Lockyer attended Saturday's event with his new wife, Nadia Maria Davis, and infant son, Diego. Noting that having a child at his age has brightened his perspective on life, he wore a tie that quoted from the John Lennon song "Imagine." He cuddled the baby as he waited his turn to speak, seemingly unbothered by a spot of drool dampening his white shirt.

Lockyer shrugged off suggestions that his vote for Schwarzenegger would damage his standing among the Democratic faithful and undermine his support in the 2006 election, saying: "I'm just doing what I think is right.

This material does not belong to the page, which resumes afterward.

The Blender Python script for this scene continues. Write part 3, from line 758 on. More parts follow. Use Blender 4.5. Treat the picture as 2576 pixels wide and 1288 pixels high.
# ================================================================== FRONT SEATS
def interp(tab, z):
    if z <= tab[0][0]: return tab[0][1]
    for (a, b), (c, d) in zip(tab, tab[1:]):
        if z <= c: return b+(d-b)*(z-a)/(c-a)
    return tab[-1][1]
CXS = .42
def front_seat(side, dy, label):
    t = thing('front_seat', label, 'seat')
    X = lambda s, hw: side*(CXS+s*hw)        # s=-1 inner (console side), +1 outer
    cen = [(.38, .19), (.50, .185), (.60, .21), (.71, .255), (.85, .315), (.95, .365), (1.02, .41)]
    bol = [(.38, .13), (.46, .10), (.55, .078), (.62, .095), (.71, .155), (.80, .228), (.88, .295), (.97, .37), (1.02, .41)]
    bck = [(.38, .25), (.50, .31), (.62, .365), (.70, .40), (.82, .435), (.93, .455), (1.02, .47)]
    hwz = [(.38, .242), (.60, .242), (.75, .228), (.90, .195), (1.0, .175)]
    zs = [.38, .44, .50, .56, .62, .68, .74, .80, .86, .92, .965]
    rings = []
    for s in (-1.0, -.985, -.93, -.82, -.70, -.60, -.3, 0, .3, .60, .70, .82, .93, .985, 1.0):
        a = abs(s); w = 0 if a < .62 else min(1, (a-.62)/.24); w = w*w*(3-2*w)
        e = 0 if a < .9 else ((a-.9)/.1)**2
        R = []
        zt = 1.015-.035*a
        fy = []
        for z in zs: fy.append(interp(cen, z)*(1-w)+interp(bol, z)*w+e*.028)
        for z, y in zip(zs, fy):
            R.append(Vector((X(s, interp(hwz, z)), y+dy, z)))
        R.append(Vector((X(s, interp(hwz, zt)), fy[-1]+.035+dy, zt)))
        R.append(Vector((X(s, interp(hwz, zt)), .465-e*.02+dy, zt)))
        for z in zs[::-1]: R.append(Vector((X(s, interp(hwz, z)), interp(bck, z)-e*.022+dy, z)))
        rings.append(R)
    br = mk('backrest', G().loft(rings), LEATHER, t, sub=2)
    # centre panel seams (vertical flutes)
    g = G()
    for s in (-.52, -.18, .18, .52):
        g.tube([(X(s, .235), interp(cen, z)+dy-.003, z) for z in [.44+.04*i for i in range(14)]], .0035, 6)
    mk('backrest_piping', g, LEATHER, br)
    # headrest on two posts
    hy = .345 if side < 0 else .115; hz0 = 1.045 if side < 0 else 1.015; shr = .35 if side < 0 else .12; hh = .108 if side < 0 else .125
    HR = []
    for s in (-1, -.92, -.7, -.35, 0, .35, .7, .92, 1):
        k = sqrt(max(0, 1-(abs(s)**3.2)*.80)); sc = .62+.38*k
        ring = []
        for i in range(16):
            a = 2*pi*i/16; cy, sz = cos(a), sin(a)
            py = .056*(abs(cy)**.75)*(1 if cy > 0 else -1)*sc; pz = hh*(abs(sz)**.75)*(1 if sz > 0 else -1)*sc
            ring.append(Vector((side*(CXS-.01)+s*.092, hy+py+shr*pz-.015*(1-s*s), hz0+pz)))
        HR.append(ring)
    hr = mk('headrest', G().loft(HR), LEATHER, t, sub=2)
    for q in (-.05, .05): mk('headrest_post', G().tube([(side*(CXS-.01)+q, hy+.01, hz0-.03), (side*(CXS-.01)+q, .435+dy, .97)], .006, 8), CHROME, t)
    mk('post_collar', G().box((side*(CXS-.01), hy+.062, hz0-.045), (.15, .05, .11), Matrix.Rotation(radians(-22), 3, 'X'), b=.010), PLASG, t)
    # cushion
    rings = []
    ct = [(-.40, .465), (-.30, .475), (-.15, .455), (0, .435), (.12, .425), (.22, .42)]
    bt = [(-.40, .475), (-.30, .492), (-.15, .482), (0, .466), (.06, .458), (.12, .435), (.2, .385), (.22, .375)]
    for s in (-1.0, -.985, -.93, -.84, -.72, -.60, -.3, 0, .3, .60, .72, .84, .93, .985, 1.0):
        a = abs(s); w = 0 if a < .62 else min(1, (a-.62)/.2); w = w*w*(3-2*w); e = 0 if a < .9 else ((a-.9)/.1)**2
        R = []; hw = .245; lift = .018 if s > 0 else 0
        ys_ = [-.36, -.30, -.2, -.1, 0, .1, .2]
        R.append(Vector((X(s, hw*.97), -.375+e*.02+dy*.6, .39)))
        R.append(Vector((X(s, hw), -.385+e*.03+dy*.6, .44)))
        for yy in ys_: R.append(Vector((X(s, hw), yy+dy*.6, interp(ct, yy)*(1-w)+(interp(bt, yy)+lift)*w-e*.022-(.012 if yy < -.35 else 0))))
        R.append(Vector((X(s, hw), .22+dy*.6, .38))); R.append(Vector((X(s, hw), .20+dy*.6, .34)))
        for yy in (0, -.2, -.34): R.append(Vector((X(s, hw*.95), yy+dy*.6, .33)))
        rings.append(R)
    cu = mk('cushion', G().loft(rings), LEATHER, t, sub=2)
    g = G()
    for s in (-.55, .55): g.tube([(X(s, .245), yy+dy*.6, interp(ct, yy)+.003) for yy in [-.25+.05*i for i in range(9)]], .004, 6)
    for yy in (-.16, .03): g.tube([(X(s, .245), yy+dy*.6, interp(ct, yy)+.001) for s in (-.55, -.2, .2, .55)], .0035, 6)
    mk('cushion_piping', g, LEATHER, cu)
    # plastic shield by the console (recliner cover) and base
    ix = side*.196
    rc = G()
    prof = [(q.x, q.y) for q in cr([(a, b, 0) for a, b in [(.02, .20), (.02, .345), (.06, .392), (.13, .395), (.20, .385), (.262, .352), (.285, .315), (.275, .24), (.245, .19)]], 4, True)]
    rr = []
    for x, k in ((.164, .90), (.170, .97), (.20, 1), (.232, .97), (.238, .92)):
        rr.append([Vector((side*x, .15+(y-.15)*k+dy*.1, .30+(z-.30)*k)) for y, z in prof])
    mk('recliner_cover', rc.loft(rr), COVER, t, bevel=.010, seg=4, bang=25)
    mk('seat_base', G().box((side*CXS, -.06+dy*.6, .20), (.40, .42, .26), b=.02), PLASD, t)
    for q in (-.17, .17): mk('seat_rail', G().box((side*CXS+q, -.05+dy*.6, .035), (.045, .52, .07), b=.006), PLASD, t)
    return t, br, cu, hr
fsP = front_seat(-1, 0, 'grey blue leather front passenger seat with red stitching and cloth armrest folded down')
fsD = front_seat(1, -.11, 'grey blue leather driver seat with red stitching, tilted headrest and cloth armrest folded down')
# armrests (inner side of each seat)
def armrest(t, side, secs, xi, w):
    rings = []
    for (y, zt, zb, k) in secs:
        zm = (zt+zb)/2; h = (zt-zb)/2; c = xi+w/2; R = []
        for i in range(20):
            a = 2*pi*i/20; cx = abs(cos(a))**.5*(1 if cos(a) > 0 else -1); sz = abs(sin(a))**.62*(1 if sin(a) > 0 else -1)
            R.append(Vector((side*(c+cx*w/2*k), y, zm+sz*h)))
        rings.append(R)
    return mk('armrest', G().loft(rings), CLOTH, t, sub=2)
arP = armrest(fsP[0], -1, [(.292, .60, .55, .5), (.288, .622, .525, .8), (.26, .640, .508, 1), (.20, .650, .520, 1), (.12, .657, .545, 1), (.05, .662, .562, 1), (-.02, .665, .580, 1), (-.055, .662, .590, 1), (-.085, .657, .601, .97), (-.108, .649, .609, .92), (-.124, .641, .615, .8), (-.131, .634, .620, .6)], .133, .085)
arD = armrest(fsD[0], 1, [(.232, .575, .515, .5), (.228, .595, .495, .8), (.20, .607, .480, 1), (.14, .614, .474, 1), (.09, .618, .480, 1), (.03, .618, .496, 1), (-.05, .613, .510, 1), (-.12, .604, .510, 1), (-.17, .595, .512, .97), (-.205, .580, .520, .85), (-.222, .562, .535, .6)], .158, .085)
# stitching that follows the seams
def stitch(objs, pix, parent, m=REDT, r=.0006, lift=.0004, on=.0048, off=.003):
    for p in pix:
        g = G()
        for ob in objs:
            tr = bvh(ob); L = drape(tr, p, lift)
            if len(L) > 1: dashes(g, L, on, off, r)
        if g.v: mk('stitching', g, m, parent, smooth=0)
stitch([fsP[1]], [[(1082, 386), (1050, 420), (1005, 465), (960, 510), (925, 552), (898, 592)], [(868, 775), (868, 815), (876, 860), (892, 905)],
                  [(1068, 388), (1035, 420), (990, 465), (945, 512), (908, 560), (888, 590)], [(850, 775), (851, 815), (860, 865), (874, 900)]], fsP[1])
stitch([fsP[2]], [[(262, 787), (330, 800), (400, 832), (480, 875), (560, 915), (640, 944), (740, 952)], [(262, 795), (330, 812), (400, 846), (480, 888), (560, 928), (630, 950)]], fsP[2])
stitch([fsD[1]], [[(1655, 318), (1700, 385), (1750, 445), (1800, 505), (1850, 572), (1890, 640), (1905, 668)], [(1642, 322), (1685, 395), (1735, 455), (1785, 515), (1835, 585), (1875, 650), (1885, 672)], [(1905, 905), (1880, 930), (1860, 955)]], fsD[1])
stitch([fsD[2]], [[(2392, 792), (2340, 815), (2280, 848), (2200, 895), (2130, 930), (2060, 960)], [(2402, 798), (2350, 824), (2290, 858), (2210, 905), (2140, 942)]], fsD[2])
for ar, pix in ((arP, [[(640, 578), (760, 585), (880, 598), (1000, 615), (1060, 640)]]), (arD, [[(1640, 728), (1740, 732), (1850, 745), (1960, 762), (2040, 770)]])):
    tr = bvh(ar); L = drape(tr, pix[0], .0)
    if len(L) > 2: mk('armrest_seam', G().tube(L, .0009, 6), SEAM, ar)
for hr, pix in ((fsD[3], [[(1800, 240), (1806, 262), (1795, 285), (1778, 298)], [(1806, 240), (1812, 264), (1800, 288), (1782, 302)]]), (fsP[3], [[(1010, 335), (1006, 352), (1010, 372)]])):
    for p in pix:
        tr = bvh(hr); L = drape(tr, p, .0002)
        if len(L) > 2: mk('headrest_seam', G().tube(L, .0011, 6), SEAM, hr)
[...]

It is a new me."

He opened his speech by quoting at length from Matthew Arnold's 1867 poem "Dover Beach," which evokes a mood hovering between melancholy and hope. It was a marked departure from the partisan rhetoric for which Lockyer is known.

In the mid-1990s, as Democratic leader of the state Senate, he oversaw the fund-raising and operation of Democratic campaigns while keeping up a steady beat of criticism of then-Gov. Pete Wilson, a Republican. Lockyer won his current office in 1998 in a campaign that sharply disparaged his Republican rival's opposition to gun control. He was easily reelected in 2002.

But even as Lockyer described his newfound moderation, he took a swipe at the only major Democrat who had offered himself as a recall candidate, Lt. Gov. Cruz Bustamante.

"You know the people in your profession really well," Lockyer said, explaining why he couldn't bring himself to vote for Bustamante. "You know who works hard and who doesn't and you know who is honest and who isn't. Cops know that about cops. Doctors know that about doctors. I know that about politicians."

Democratic consultant Richie Ross, who advised Bustamante in the recall campaign and Lockyer in past races, shrugged off the attorney general's remarks, saying, "My candidates have differing points of views."

As the surprise of Lockyer's admission faded, many observers began parsing his remarks for political motives. Perhaps he hoped to clearly differentiate himself from Angelides, some said. Or maybe Lockyer was merely trying to align himself with the broad swath of voters who backed Schwarzenegger, others speculated.

"Vintage Lockyer," Garry South, Davis' longtime political strategist, said with a smirk.

Early in the recall campaign, Lockyer characterized Davis' past campaigns as "puke politics." In his speech Saturday, he said the comment was aimed at discouraging negative campaigning.

"Negative campaigns turn people off," he said. "It is disrespectful to voters. It erodes the fundamental tenets of society."

Lockyer said he viewed the Schwarzenegger campaign, by contrast, as "hopeful and optimistic and positive and problem-solving."

California Democratic Party executive Bob Mulholland said he doubted that Lockyer's announcement would hurt him with Democrats. But Mulholland pledged that the Democratic Party would continue criticizing Schwarzenegger over his policies and allegations that he sexually harassed women on movie sets over the last 30 years.

Lockyer, for his part, said he has no doubt that Schwarzenegger engaged in "frat boy" behavior, but added that "I'm convinced that Arnold didn't understand" that such actions were wrong.

"I give him the benefit of the doubt," Lockyer said.